When I first looked at this network, one interesting feature quickly popped out at me. Looking about 75% of the way across on the top edge (going left to right), you can see a bump. This close-up detail of that part of the network shows it clearly:
Click on image to enlarge |
This marks the end of what I'll call the "first neighbor bump". These distinctive bumps along the top edge of the network (there are more to the right of the one shown above) are a feature of the default layout algorithm used to draw this network; this algorithm is described in the BioFabric paper. Briefly, this layout assigns node rows using a breadth-first search of the network, starting at the node with the highest degree, and visiting neighbors in order from highest degree to lowest. Because we finish laying out the last lowest-degree neighbors of the starting node #1 just before we jump to start laying out the remaining unvisited high-degree neighbors of node #2, we typically get the bump shown above. So the prominent "edge wedge" just to the right of the discontinuity contains the previously untraversed edges incident on the first node that is two hops away from the start. (Keep in mind that edges incident on this first two-hop node that connect to nodes one hop from the start were already traversed and laid out somewhere on the left.) So the nodes laid out above this node line are all only one hop away from the starting node; the nodes laid out on or below this node line are at least two hops from the start. This also means that the edges to the left of the discontinuity are originating either from the starting node, or one of the first neighbors.
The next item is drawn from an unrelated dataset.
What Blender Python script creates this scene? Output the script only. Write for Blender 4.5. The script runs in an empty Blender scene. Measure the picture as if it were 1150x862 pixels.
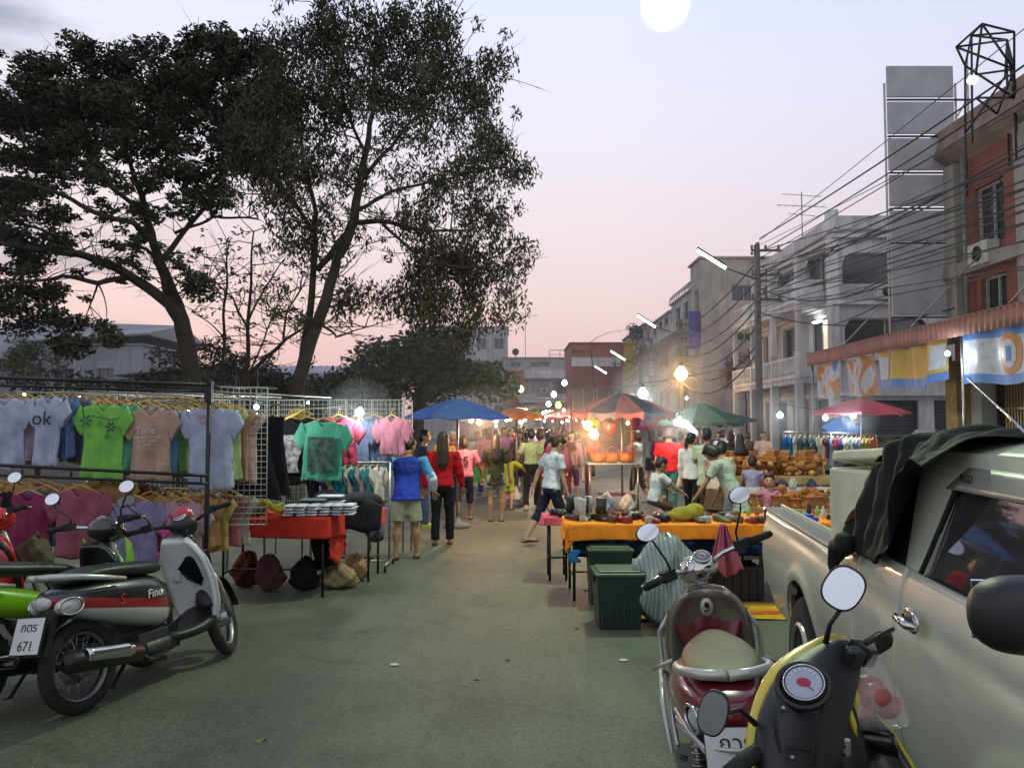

So this is what popped out at me: the starting node and its first neighbors represent about 10% of the nodes in the network (which I can eyeball by comparing the height of this first bump to the total height of the network). Yet the edges incident on these nodes account for about 75% of the total edges in the network (based on the placement of the end of this "first neighbor bump")! An important fact about this large network with over 100000 edges comes almost for free.
I find these bumps help me to navigate and think about the network, and the fact that everything is laid out on a regular grid means that these features can help you to quickly estimate percentages as well. So start to get tuned in to interpreting the bumps on the top of the network: "BioFabric phrenology"!